Restate, exactly and only, the lines from the first through the line containing "mr.done(20)".

** BEGIN **

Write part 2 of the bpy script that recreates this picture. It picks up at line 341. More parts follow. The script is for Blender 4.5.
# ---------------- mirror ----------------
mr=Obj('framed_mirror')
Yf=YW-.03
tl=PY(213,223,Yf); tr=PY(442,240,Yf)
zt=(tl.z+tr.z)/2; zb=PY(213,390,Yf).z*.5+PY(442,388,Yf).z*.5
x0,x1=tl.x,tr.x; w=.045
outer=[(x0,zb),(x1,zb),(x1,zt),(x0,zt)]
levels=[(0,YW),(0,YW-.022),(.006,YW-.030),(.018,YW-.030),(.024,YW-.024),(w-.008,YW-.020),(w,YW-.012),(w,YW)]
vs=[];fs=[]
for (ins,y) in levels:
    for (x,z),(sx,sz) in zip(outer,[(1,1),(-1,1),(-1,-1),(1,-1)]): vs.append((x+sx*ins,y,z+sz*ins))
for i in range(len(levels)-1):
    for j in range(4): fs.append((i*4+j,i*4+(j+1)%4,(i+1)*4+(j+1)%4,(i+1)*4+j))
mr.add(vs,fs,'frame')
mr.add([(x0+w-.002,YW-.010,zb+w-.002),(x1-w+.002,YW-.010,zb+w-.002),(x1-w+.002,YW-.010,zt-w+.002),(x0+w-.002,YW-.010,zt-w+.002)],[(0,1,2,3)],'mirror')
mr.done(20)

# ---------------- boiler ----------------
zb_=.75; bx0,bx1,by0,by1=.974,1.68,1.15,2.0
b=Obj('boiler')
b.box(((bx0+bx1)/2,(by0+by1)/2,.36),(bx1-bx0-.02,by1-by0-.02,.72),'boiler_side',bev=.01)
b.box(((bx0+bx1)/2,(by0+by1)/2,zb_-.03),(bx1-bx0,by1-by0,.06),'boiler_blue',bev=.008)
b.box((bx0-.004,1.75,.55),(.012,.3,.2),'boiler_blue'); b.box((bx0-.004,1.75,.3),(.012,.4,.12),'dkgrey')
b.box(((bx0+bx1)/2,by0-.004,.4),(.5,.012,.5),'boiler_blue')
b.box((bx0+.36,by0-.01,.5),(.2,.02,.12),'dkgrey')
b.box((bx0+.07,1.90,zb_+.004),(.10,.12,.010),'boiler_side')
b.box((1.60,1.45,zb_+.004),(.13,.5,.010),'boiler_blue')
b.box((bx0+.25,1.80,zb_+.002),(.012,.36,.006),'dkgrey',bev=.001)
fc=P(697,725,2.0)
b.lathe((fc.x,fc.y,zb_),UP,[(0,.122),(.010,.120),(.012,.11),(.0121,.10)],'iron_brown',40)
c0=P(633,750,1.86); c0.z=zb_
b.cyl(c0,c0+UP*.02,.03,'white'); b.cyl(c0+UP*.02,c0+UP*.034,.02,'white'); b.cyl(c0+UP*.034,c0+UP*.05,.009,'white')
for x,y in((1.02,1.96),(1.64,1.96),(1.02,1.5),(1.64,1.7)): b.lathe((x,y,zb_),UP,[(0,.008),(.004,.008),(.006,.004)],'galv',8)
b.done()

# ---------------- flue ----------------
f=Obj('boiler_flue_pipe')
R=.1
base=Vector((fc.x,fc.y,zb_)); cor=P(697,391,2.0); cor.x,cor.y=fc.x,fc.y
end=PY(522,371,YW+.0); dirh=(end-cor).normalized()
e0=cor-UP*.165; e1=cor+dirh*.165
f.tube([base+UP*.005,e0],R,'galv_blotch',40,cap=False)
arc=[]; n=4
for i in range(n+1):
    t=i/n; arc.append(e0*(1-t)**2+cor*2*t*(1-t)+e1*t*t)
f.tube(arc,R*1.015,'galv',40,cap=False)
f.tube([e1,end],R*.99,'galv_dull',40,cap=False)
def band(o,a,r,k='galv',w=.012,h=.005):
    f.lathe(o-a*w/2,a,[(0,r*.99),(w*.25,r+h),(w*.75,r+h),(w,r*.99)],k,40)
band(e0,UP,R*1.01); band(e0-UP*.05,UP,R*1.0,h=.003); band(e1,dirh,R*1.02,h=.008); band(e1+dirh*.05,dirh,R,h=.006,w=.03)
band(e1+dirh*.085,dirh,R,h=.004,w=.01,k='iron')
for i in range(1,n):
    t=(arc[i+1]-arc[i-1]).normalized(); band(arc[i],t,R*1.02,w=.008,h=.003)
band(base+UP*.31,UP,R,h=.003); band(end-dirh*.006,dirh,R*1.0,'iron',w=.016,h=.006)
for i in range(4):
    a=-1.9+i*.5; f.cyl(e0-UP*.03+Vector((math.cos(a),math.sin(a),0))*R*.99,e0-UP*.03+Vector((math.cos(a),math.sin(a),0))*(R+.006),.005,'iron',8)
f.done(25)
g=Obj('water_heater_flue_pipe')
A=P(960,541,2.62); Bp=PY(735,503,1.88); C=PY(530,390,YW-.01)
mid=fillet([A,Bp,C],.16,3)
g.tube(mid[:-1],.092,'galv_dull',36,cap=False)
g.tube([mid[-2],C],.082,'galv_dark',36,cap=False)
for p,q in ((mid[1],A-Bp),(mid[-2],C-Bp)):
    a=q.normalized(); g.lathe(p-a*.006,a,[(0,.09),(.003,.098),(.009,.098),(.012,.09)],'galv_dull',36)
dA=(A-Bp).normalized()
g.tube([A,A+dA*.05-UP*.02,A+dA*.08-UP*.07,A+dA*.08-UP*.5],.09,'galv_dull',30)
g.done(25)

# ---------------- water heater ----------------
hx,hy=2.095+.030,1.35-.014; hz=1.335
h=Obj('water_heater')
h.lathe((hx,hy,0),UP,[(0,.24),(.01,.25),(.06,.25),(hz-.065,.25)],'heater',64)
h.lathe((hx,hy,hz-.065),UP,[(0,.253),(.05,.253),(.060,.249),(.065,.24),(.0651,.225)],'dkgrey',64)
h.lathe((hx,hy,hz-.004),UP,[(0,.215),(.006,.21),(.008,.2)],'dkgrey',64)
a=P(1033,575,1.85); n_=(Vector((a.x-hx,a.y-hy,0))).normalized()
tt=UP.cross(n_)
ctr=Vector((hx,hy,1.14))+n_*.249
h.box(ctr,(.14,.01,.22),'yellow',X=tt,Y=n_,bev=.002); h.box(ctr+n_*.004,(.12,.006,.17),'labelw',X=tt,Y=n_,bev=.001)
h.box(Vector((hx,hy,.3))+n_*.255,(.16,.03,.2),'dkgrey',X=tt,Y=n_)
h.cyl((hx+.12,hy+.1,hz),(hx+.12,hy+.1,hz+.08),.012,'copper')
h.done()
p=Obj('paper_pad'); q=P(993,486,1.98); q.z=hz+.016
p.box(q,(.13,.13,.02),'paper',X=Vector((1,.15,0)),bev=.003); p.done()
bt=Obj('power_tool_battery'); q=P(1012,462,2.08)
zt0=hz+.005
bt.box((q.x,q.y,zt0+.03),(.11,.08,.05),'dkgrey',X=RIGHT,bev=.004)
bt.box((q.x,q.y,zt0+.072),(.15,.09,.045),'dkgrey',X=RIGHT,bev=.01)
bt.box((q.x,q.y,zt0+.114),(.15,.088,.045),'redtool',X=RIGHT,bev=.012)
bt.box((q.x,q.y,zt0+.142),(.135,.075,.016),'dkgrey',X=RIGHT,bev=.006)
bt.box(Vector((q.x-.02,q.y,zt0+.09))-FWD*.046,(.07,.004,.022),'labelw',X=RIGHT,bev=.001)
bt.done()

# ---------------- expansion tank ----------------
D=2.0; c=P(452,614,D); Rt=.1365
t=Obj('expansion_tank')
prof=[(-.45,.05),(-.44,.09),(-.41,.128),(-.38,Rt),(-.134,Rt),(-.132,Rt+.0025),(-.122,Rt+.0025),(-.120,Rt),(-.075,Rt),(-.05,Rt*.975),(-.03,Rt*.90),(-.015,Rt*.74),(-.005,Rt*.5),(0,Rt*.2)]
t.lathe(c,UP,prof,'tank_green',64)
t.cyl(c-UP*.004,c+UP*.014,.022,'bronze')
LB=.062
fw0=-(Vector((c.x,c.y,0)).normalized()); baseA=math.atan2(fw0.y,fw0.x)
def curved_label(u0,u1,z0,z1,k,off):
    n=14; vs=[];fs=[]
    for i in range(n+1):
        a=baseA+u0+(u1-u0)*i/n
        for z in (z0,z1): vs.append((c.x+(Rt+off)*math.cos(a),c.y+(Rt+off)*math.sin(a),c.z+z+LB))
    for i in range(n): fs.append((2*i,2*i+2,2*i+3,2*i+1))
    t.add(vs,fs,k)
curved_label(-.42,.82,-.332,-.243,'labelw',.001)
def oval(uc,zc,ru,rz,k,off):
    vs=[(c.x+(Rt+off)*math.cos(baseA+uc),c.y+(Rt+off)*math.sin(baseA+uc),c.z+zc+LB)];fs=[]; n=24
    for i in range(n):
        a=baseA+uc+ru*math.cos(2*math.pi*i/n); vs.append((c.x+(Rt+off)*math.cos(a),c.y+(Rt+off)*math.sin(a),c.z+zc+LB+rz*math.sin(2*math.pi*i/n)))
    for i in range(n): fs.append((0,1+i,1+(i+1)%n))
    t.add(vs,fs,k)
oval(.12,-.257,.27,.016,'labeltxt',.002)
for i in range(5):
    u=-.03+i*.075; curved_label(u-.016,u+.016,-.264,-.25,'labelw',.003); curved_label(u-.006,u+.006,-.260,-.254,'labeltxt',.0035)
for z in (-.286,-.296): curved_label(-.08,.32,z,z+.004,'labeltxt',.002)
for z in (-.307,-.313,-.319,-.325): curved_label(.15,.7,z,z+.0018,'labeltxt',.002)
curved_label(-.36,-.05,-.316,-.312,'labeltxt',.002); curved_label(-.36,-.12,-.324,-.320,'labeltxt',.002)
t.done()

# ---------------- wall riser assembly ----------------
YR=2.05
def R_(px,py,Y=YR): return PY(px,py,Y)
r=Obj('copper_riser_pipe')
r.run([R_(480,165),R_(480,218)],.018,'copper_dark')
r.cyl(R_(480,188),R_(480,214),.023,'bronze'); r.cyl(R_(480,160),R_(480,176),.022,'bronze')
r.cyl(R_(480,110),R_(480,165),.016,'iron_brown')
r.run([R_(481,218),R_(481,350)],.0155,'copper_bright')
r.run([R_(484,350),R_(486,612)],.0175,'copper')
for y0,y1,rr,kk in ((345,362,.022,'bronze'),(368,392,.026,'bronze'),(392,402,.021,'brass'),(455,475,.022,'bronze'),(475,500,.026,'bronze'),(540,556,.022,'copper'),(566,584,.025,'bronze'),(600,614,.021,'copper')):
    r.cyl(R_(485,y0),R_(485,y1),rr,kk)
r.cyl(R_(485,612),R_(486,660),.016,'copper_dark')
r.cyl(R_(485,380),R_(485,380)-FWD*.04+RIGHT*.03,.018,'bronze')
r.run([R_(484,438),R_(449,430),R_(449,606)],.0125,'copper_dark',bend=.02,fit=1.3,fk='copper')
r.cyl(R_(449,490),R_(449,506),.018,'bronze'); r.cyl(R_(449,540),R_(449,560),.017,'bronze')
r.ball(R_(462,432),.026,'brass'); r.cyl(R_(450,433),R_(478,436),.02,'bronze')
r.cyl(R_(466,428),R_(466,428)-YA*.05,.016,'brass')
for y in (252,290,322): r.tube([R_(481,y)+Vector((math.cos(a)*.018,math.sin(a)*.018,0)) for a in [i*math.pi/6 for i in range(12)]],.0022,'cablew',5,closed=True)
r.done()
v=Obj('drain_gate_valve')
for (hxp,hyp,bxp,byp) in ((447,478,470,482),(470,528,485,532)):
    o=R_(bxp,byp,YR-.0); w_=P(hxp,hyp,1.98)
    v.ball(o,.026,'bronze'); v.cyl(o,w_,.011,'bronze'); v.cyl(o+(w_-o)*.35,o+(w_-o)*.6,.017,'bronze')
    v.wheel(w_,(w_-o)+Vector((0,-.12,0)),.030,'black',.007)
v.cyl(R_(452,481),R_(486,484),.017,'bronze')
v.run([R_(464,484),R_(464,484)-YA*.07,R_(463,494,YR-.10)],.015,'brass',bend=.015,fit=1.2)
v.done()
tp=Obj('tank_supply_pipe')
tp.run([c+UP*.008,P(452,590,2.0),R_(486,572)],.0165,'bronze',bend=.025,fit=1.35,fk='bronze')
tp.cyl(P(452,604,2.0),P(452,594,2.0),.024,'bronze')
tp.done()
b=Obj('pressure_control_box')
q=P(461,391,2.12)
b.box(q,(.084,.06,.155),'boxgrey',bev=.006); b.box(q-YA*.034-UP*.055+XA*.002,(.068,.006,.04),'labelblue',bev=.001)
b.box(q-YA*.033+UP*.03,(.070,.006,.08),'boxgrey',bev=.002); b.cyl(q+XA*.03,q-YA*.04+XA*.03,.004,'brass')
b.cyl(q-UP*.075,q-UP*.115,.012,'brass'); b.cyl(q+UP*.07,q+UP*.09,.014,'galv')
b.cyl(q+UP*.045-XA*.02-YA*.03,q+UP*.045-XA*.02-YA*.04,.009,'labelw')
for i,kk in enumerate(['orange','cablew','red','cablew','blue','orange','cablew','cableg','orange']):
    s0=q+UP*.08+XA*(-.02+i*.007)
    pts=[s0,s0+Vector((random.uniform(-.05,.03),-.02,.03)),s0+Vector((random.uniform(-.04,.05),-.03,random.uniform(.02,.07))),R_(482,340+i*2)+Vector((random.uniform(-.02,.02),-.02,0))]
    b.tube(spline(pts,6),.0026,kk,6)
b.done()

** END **

Response for this exercise ->
Write part 2 of the bpy script that recreates this picture. It picks up at line 341. More parts follow. The script is for Blender 4.5.
# ---------------- mirror ----------------
mr=Obj('framed_mirror')
Yf=YW-.03
tl=PY(213,223,Yf); tr=PY(442,240,Yf)
zt=(tl.z+tr.z)/2; zb=PY(213,390,Yf).z*.5+PY(442,388,Yf).z*.5
x0,x1=tl.x,tr.x; w=.045
outer=[(x0,zb),(x1,zb),(x1,zt),(x0,zt)]
levels=[(0,YW),(0,YW-.022),(.006,YW-.030),(.018,YW-.030),(.024,YW-.024),(w-.008,YW-.020),(w,YW-.012),(w,YW)]
vs=[];fs=[]
for (ins,y) in levels:
    for (x,z),(sx,sz) in zip(outer,[(1,1),(-1,1),(-1,-1),(1,-1)]): vs.append((x+sx*ins,y,z+sz*ins))
for i in range(len(levels)-1):
    for j in range(4): fs.append((i*4+j,i*4+(j+1)%4,(i+1)*4+(j+1)%4,(i+1)*4+j))
mr.add(vs,fs,'frame')
mr.add([(x0+w-.002,YW-.010,zb+w-.002),(x1-w+.002,YW-.010,zb+w-.002),(x1-w+.002,YW-.010,zt-w+.002),(x0+w-.002,YW-.010,zt-w+.002)],[(0,1,2,3)],'mirror')
mr.done(20)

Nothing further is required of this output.